In Frankfurt (Main) tagte währenddessen das Präsidium des Deutschen Fußball-Bundes (DFB), um ernsthaft über die Nachfolge Ribbecks zu beraten. Der Name Stielike dürfte dabei keine Rolle gespielt haben. Die Gespräche wurden ergebnislos vertagt. "Wir werden keine Namen kommentieren, weder positiv noch negativ", teilte DFB-Pressechef Wolfgang Niersbach nach der Sitzung des DFB-Spitzengremiums mit. Vizepräsident Gerhard Mayer-Vorfelder, der hauptverantwortlich ist für Suche nach dem neuen Bundestrainer, hatte seinen Kollegen zunächst Bericht erstattet. "Es ist klar, dass sich eine deutsche Mannschaft niemals mehr so desolat präsentieren darf wie in der zweiten Halbzeit in Rotterdam", ergänzte Niersbach. Am Dienstagabend war die DFB-Auswahl nach einem 0:3 gegen Portugal aus dem EM-Turnier ausgeschieden.

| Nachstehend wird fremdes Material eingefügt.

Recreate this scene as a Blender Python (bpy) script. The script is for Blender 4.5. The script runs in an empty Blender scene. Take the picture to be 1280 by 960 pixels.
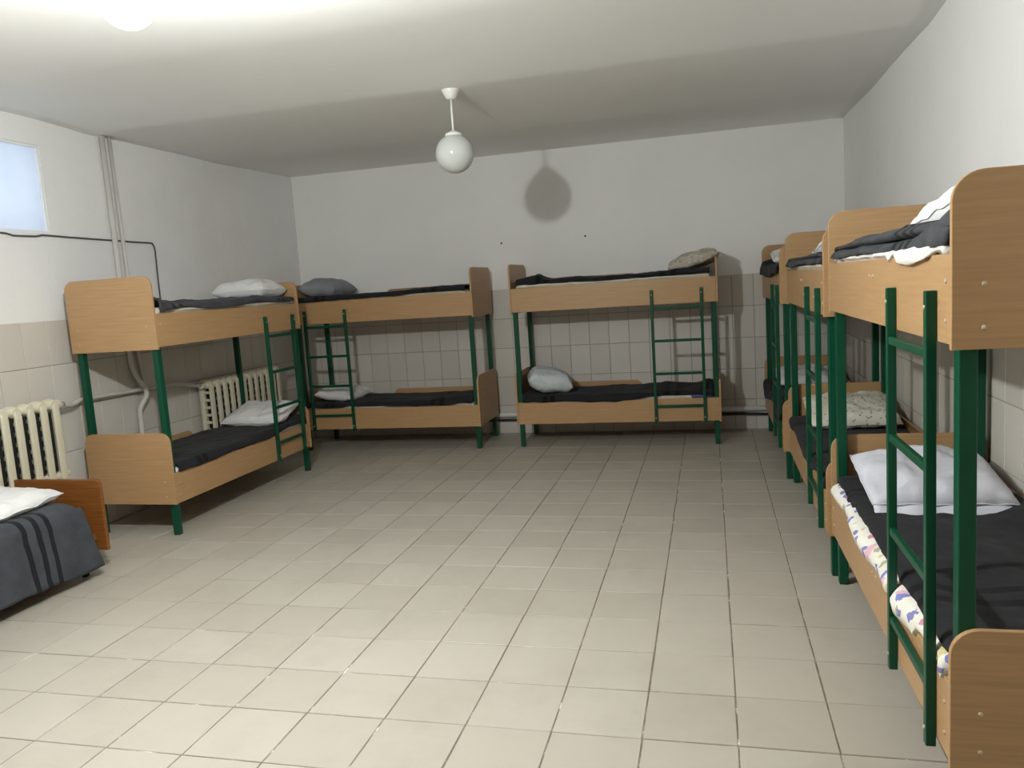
import bpy, bmesh, math, random
from mathutils import Vector, Matrix, noise

# ------------------------------------------------------------------ camera, world, light, exposure
scene = bpy.context.scene
COL = scene.collection
F_PX = 984.1
cam_data = bpy.data.cameras.new('camera')
cam_data.sensor_width = 36.0
cam_data.lens = F_PX / 1280 * 36.0
cam_data.clip_start = 0.02
cam = bpy.data.objects.new('camera', cam_data)
COL.objects.link(cam)
YAW, PITCH, ROLL = -0.250906, 0.1236156, -0.0654790
CAM_POS = Vector((-0.378, -2.635, 1.626))
cy, sy = math.cos(YAW), math.sin(YAW)
cp, sp = math.cos(PITCH), math.sin(PITCH)
cr, sr = math.cos(ROLL), math.sin(ROLL)
v_right = Vector((cy, -sy, 0)); v_fwd = Vector((sy * cp, cy * cp, -sp)); v_up = v_right.cross(v_fwd)
a_right = cr * v_right + sr * v_up
a_up = -sr * v_right + cr * v_up
cam.matrix_world = Matrix(((a_right.x, a_up.x, -v_fwd.x, CAM_POS.x), (a_right.y, a_up.y, -v_fwd.y, CAM_POS.y),
                           (a_right.z, a_up.z, -v_fwd.z, CAM_POS.z), (0, 0, 0, 1)))
scene.camera = cam

world = bpy.data.worlds.new('overcast sky')
scene.world = world
world.use_nodes = True
bg = world.node_tree.nodes['Background']
bg.inputs['Color'].default_value = (0.68, 0.78, 0.93, 1)
bg.inputs['Strength'].default_value = 1.55

LAMP_POWER = 360.0
GLOBE_GLOW = 14.0
scene.view_settings.view_transform = 'Standard'
scene.view_settings.look = 'None'
scene.view_settings.gamma = 1.0
scene.view_settings.use_curve_mapping = False
scene.view_settings.exposure = 0.0
try:
    scene.cycles.diffuse_bounces = 8
    scene.cycles.max_bounces = 14
    scene.cycles.use_denoising = True
except Exception:
    pass

X_L, X_R, Y_B, Y_F, CEIL = -4.97, 0.925, 5.74, -3.4, 3.0
rnd = random.Random(7)

# ------------------------------------------------------------------ helpers
def link(o, parent=None):
    COL.objects.link(o)
    if parent is not None:
        o.parent = parent
    return o

def tag(o, label=None, cat=None, group=None, kind=None):
    if label: o['label'] = label
    if cat: o['category'] = cat
    if group: o['group'] = group
    if kind: o['kind'] = kind
    return o

def empty(name, loc=(0, 0, 0), rz=0.0):
    o = bpy.data.objects.new(name, None)
    o.empty_display_size = 0.1
    o.location = loc
    o.rotation_euler = (0, 0, rz)
    return link(o)

class MB:
    """Collects simple shapes and links them as one mesh object."""
    def __init__(s):
        s.bm = bmesh.new()
    def box(s, lo, hi, bevel=0.0, seg=2):
        x0, y0, z0 = lo; x1, y1, z1 = hi
        b = bmesh.new()
        vs = [b.verts.new(p) for p in ((x0, y0, z0), (x1, y0, z0), (x1, y1, z0), (x0, y1, z0), (x0, y0, z1), (x1, y0, z1), (x1, y1, z1), (x0, y1, z1))]
        for f in ((3, 2, 1, 0), (4, 5, 6, 7), (0, 1, 5, 4), (1, 2, 6, 5), (2, 3, 7, 6), (3, 0, 4, 7)):
            b.faces.new([vs[i] for i in f])
        if bevel > 0:
            bmesh.ops.bevel(b, geom=b.edges[:], offset=bevel, segments=seg, affect='EDGES', profile=0.5)
        s._add(b); return s
    def _add(s, b):
        me = bpy.data.meshes.new('tmp'); b.to_mesh(me); b.free()
        s.bm.from_mesh(me); bpy.data.meshes.remove(me)
    def prism(s, pts, axis, a0, a1, bevel=0.0):
        """2-D outline extruded along an axis: 'x' -> pts are (y,z); 'y' -> pts are (x,z)."""
        b = bmesh.new()
        mk = (lambda p, a: (a, p[0], p[1])) if axis == 'x' else (lambda p, a: (p[0], a, p[1]))
        A = [b.verts.new(mk(p, a0)) for p in pts]; B = [b.verts.new(mk(p, a1)) for p in pts]
        n = len(pts)
        b.faces.new(A); b.faces.new(B[::-1])
        for i in range(n):
            b.faces.new((A[i], B[i], B[(i + 1) % n], A[(i + 1) % n]))
        bmesh.ops.recalc_face_normals(b, faces=b.faces[:])
        if bevel > 0:
            es = [e for e in b.edges if len(e.link_faces) == 2 and abs(e.link_faces[0].normal.dot(e.link_faces[1].normal)) < 0.6 and
                  (abs(e.link_faces[0].normal[0 if axis == 'x' else 1]) > 0.9 or abs(e.link_faces[1].normal[0 if axis == 'x' else 1]) > 0.9)]
            bmesh.ops.bevel(b, geom=es, offset=bevel, segments=2, affect='EDGES', profile=0.5)
        s._add(b); return s
    def tube(s, pts, r, seg=12, cap=True):
        pts = [Vector(p) for p in pts]
        rs = r if isinstance(r, (list, tuple)) else [r] * len(pts)
        rings = []; prev = None
        for i, p in enumerate(pts):
            t = (pts[min(i + 1, len(pts) - 1)] - pts[max(i - 1, 0)]).normalized()
            if prev is None:
                ref = Vector((0, 0, 1)) if abs(t.z) < 0.9 else Vector((1, 0, 0))
                n = t.cross(ref).normalized()
            else:
                n = (prev - t * prev.dot(t)).normalized()
            prev = n; m = t.cross(n)
            rings.append([s.bm.verts.new(p + rs[i] * (math.cos(2 * math.pi * k / seg) * n + math.sin(2 * math.pi * k / seg) * m)) for k in range(seg)])
        for a, b in zip(rings, rings[1:]):
            for k in range(seg):
                s.bm.faces.new((a[k], a[(k + 1) % seg], b[(k + 1) % seg], b[k]))
        if cap:
            s.bm.faces.new(rings[0][::-1]); s.bm.faces.new(rings[-1])
        return s
    def lathe(s, prof, c=(0, 0, 0), seg=32):
        rings = []
        for r, z in prof:
            if r < 1e-5:
                rings.append([s.bm.verts.new((c[0], c[1], c[2] + z))])
            else:
                rings.append([s.bm.verts.new((c[0] + r * math.cos(2 * math.pi * k / seg), c[1] + r * math.sin(2 * math.pi * k / seg), c[2] + z)) for k in range(seg)])
        for a, b in zip(rings, rings[1:]):
            for k in range(seg):
                k2 = (k + 1) % seg
                if len(a) == 1 and len(b) == 1: continue
                if len(a) == 1: s.bm.faces.new((a[0], b[k], b[k2]))
                elif len(b) == 1: s.bm.faces.new((a[k], b[0], a[k2]))
                else: s.bm.faces.new((a[k], b[k], b[k2], a[k2]))
        return s
    def grid(s, nx, ny, fn):
        vs = [[s.bm.verts.new(fn(i / nx, j / ny)) for j in range(ny + 1)] for i in range(nx + 1)]
        for i in range(nx):
            for j in range(ny):
                s.bm.faces.new((vs[i][j], vs[i + 1][j], vs[i + 1][j + 1], vs[i][j + 1]))
        return vs
    def mirror_x(s, L):
        for v in s.bm.verts: v.co.x = L - v.co.x
        return s
    def build(s, name, mat, parent=None, smooth=False, recalc=True):
        if recalc: bmesh.ops.recalc_face_normals(s.bm, faces=s.bm.faces[:])
        me = bpy.data.meshes.new(name); s.bm.to_mesh(me); s.bm.free()
        if mat: me.materials.append(mat)
        if smooth:
            for p in me.polygons: p.use_smooth = True
        return link(bpy.data.objects.new(name, me), parent)

def obj_from(me, name, parent=None):
    return link(bpy.data.objects.new(name, me), parent)

def smooth_auto(o, ang=40):
    me = o.data
    for p in me.polygons: p.use_smooth = True
    bm = bmesh.new(); bm.from_mesh(me)
    for e in bm.edges:
        if len(e.link_faces) == 2 and e.calc_face_angle(0) > math.radians(ang): e.smooth = False
    bm.to_mesh(me); bm.free()
    return o

# ------------------------------------------------------------------ materials
class MT:
    def __init__(s, name, col=(0.5, 0.5, 0.5), rough=0.5, spec=0.5):
        s.m = bpy.data.materials.new(name); s.m.use_nodes = True
        s.t = s.m.node_tree; s.b = s.t.nodes['Principled BSDF']
        s.b.inputs['Base Color'].default_value = (*col, 1)
        s.b.inputs['Roughness'].default_value = rough
        s.b.inputs['Specular IOR Level'].default_value = spec
    def n(s, typ, **kw):
        nd = s.t.nodes.new(typ)
        for k, v in kw.items():
            if k in nd.inputs: nd.inputs[k].default_value = v
            else: setattr(nd, k, v)
        return nd
    def l(s, a, b): s.t.links.new(a, b)
    def coords(s, scale=(1, 1, 1), which='Object', loc=(0, 0, 0)):
        tc = s.n('ShaderNodeTexCoord'); mp = s.n('ShaderNodeMapping')
        mp.inputs['Scale'].default_value = scale; mp.inputs['Location'].default_value = loc
        s.l(tc.outputs[which], mp.inputs['Vector']); return mp.outputs['Vector']
    def noise(s, vec, scale, detail=4, rough=0.55):
        nd = s.n('ShaderNodeTexNoise', Scale=scale, Detail=detail, Roughness=rough)
        s.l(vec, nd.inputs['Vector']); return nd.outputs['Fac']
    def ramp(s, fac, stops, interp='LINEAR'):
        r = s.n('ShaderNodeValToRGB'); cr_ = r.color_ramp; cr_.interpolation = interp
        while len(cr_.elements) < len(stops): cr_.elements.new(0.5)
        for e, (p, c) in zip(cr_.elements, stops):
            e.position = p; e.color = (*c, 1) if len(c) == 3 else c
        s.l(fac, r.inputs['Fac']); return r.outputs['Color']
    def mix(s, fac, a, b, blend='MIX'):
        m = s.n('ShaderNodeMix', data_type='RGBA', blend_type=blend)
        for sock, v in ((m.inputs[0], fac), (m.inputs[6], a), (m.inputs[7], b)):
            if hasattr(v, 'links'): s.l(v, sock)
            elif isinstance(v, (int, float)): sock.default_value = v
            else: sock.default_value = (*v, 1)
        return m.outputs[2]
    def math(s, op, a, b=None, c=None):
        m = s.n('ShaderNodeMath', operation=op)
        for i, v in enumerate((a, b, c)):
            if v is None: continue
            if hasattr(v, 'links'): s.l(v, m.inputs[i])
            else: m.inputs[i].default_value = v
        return m.outputs[0]
    def color(s, c): s.l(c, s.b.inputs['Base Color']); return s
    def bump(s, h, strength=0.2, dist=0.01):
        b = s.n('ShaderNodeBump', Strength=strength, Distance=dist)
        s.l(h, b.inputs['Height']); s.l(b.outputs['Normal'], s.b.inputs['Normal']); return s

def mat_wood(name, dark, light, rough=0.38):
    M = MT(name, light, rough, 0.4)
    v = M.coords((1.2, 1.2, 26))
    f = M.noise(v, 3.0, 6, 0.62)
    v2 = M.coords((2.5, 2.5, 160)); f2 = M.noise(v2, 3.0, 3, 0.5)
    c = M.ramp(f, [(0.30, dark), (0.68, light)])
    c = M.mix(M.math('MULTIPLY', f2, 0.30), c, dark)
    M.color(c); M.bump(f2, 0.04, 0.002)
    return M.m

def mat_plaster(name, col, stain=(0.5, 0.5, 0.48), bump=0.25):
    M = MT(name, col, 0.85, 0.2)
    v = M.coords()
    f = M.noise(v, 0.9, 5, 0.6)
    f2 = M.noise(v, 14, 5, 0.6)
    c = M.mix(M.ramp(f, [(0.45, (0, 0, 0)), (0.75, (0.35, 0.35, 0.35))]), col, stain)
    M.color(c)
    f3 = M.noise(v, 3.0, 4, 0.5)
    h = M.math('ADD', M.math('MULTIPLY', f2, 0.35), f3)
    M.bump(h, bump, 0.02)
    return M.m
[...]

Nachdem Mayer-Vorfelders erster Kandidat, der Leverkusener Christoph Daum, in einem Interview der Fachzeitschrift "kicker" gesagt hatte, dass er als Bundestrainer zunächst nicht zur Verfügung stehe, wird kaum damit gerechnet, dass eine schnelle Entscheidung fällt. Tägliche Wasserstandsmeldungen werde es nicht geben, kündigte Niersbach an. Die Suche könne sich bis in den kommenden Monat hinziehen. "Spätestens am 16. August beim Länderspiel in Hannover gegen Spanien soll der neue Mann auf der Bank sitzen", sagte Niersbach. "Unser Problem ist, alle Wunschkandidaten haben noch Verträge bei ihren Klubs", erläuterte DFB-Präsident Egidius Braun. Mit den Bundesliga-Vereinen stehe man im Dialog, die Entscheidung liege aber beim Verband. FC Bayern Münchens Manager Uli Hoeneß hatte ein größeres Mitspracherecht der Vereine gefordert.

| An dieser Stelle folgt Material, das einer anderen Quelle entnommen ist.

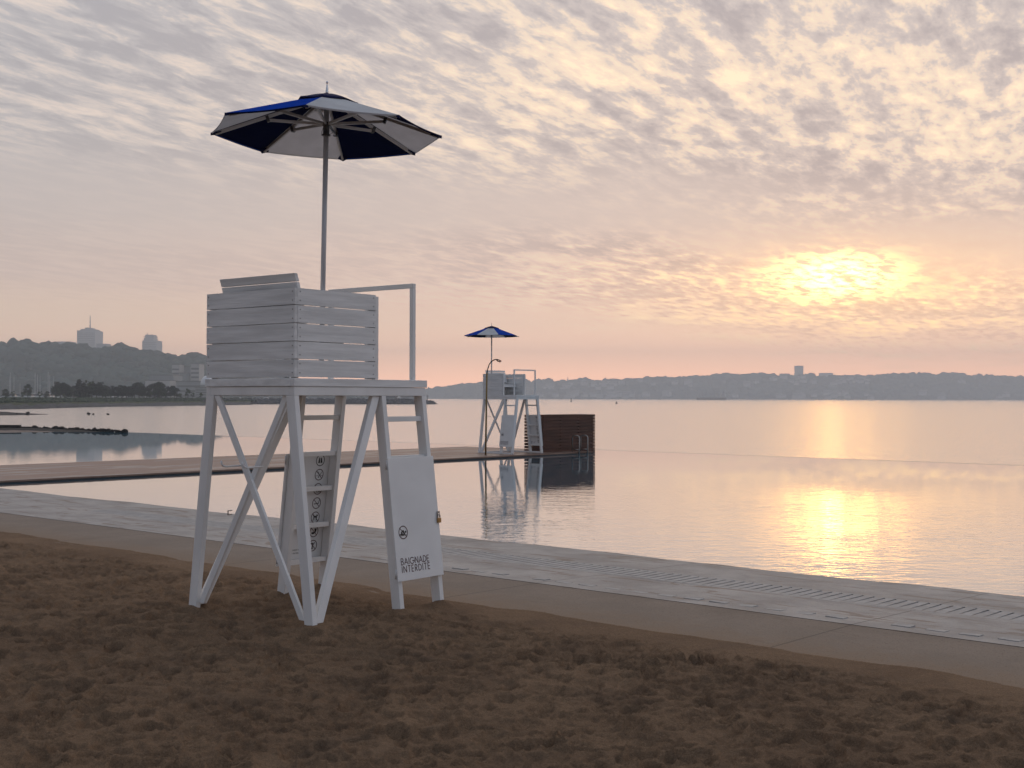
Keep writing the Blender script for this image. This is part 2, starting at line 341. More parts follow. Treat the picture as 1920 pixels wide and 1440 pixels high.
def sand_h(x, y):
    s_ = x * e1.x + y * e1.y; t_ = x * e2.x + y * e2.y
    wx = x + .16 * fbm(x * 3.2, y * 3.2, 4, 40); wy = y + .16 * fbm(x * 3.2, y * 3.2, 4, 50)
    h = .035 * fbm(x * .45, y * .45, 3, 3) + .026 * fbm(wx * 2.1, wy * 2.1, 3, 11, .5)
    h = h + .012 * (.5 - 3.2 * np.abs(fbm(wx * 2.6 + 31, wy * 2.6, 3, 77, .45))) + .009 * (.5 - 3.2 * np.abs(fbm(wx * 6.1 + 3, wy * 6.1, 3, 78, .5)))
    for cs, amp, pres, sd_ in ((.27, .040, .35, 5), (.16, .040, .10, 6), (.10, .027, .10, 9), (.055, .012, .15, 12)):   # trodden hollows with pushed-up rims
        gx = np.floor(wx / cs).astype(int); gy = np.floor(wy / cs).astype(int)
        rr = np.random.default_rng(sd_).random((128, 128, 5)).astype(np.float32); bowl = 0; rim = 0
        for i in (-1, 0, 1):
            for j in (-1, 0, 1):
                q = rr[(gx + i) & 127, (gy + j) & 127]
                cxx = (gx + i + q[..., 0]) * cs; cyy = (gy + j + q[..., 1]) * cs
                ang = q[..., 2] * 3.14; ca, sa = np.cos(ang), np.sin(ang)
                u_ = (wx - cxx) * ca + (wy - cyy) * sa; v_ = -(wx - cxx) * sa + (wy - cyy) * ca
                dd = np.sqrt((u_ / (cs * .62)) ** 2 + (v_ / (cs * (.30 + .15 * q[..., 4]))) ** 2)
                a_ = amp * np.clip(q[..., 3] - pres, 0, 1) / (1 - pres)
                bowl = np.minimum(bowl, -a_ * np.clip(1 - dd ** 3.2, 0, 1)); rim = np.maximum(rim, a_ * .30 * np.exp(-((dd - 1.06) / .13) ** 2))
        h = h + bowl + rim
    h = h + .007 * fbm(x * 22, y * 22, 3, 23, .6)
    rough = 1.0 + .9 * np.exp(-(((x - 1.3) / .9) ** 2 + ((y - 7.75) / .35) ** 2)) 
    edge = T_SAND + .12 * fbm(s_ * 1.3, t_ * 1.3, 4, 60) * 2 - t_
    calm = .5 + .5 * sstep(edge, 0, .7)
    z = -.036 + .034 * sstep(edge, -.05, .8) + h * rough * calm * sstep(edge, -.12, .5)
    # little heaps and hollows round the chair feet
    for fx, fy, amp in FEET:
        r2 = (x - fx) ** 2 + (y - fy) ** 2
        w_ = np.exp(-r2 / .10 ** 2) * sstep(edge, 0, .15); z = z * (1 - w_) + (.0 + amp) * w_
        z = z - .010 * np.exp(-((np.sqrt(r2) - .2) / .07) ** 2) * sstep(edge, .25, .5)
    z = np.where((edge > -.03) & (edge < .6), np.maximum(z, -.0305 + .004 * fbm(x * 20, y * 20, 2, 3)), z)
    return np.where(edge > -.15, z, -.09)
YAW, BX, BY = .8994, -1.562, 8.9502
cv = Vector((math.cos(YAW), math.sin(YAW), 0)); cu = Vector((-math.sin(YAW), math.cos(YAW), 0))
FEET = []
for a_, b_ in ((.02, -.2), (.91, -.2), (1.37, -.2), (.02, 1.2), (.91, 1.2), (1.37, 1.2)):
    p = Vector((BX, BY, 0)) + cv * a_ + cu * b_; FEET.append((p.x, p.y, .008 if a_ < 1 else .02))
ys = [4.0]
while ys[-1] < 19.5: ys.append(ys[-1] + .0105 * (ys[-1] / 5.) ** 1.15)
ys = np.array(ys); nc = 820
xs = np.linspace(-1, 1, nc)
GY = np.repeat(ys[:, None], nc, 1); GX = xs[None, :] * (GY * .47 + .9)
HZ = sand_h(GX, GY)
TT = GX * e2.x + GY * e2.y
keep = (TT[:-1, :-1] < T_SAND + .5) & (TT[1:, 1:] < T_SAND + .8)
so_ = grid_mesh('sand', np.stack([GX, GY, HZ], -1).reshape(-1, 3), nc, len(ys), M['sand'], keep)
struct(so_)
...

Auch über andere Forderungen aus der Bundesliga wurde diskutiert. Bayern Münchens Vizepräsident Karl-Heinz Rummenigge sprach sich für eine weitergreifende Reform des Umfeldes der DFB-Auswahl aus. Dieses müsse wesentlich professioneller gestaltet werden als bisher. "Wir müssen ein Umfeld schaffen, dass einen völligen Neuanfang garantiert", sagte Rummenigge. Er selbst wurde von Leverkusens Manager Reiner Calmund als idealer Kandidat für eine neu zu schaffende Funktion als "Teammanager" der DFB-Auswahl ins Gespräch gebracht. Auch über weitere Posten wurde debattiert, zum Beispiel über einen im direkten Umfeld der Mannschaft arbeitenden Manager, einen "Sportdirektor" oder "Technischen Direktor". Über diese Funktion könnten alle sportlichen Belange von den Junioren bis zur A-Mannschaft koordiniert werden. DFB-Vizepräsident Franz Beckenbauer hatte zudem dafür plädiert, große Teile des gesamten Trainerstabes des Verbandes zur Disposition zu stellen.

Auch Bayer Leverkusens Geschäftsführer Wolfgang Holzhäuser forderte dazu auf, dass Problem grundsätzlicher anzupacken. "Warum soll man jetzt in 14 Tagen stemmen, was in zwei, drei Monaten nicht gepackt wurde?", fragte der ehemalige DFB-Angestellte. Für Holzhäuser wäre es "kein Problem, wenn wir bis zum ersten Länderspiel keinen neuen Trainer hätten".

Aus dem DFB wurden die Forderungen nach Veränderungen zurückgewiesen. "Jeder, der uns neue Spieler beibringt oder die alten besser macht, ist willkommen", sagte DFB-Direktor Bernd Pfaff, der für das Management der Nationalelf verantwortlich ist. "Aber an den Leuten im Stab hat es nicht gelegen. Ich sehe da keinen Handlungsbedarf. Wir haben gute Verbindungen zur Bundesliga", meinte Pfaff. DFB-Pressechef Wolfgang Niersbach erklärte: "Wir arbeiten im Umfeld der Nationalmannschaft professionell. Der DFB ist nicht verkrustet." Auch Mayer-Vorfelder wies die Vorwürfe zurück. Der DFB sei, so seine Einschätzung, sei "der bestorganisierte Verband der Welt".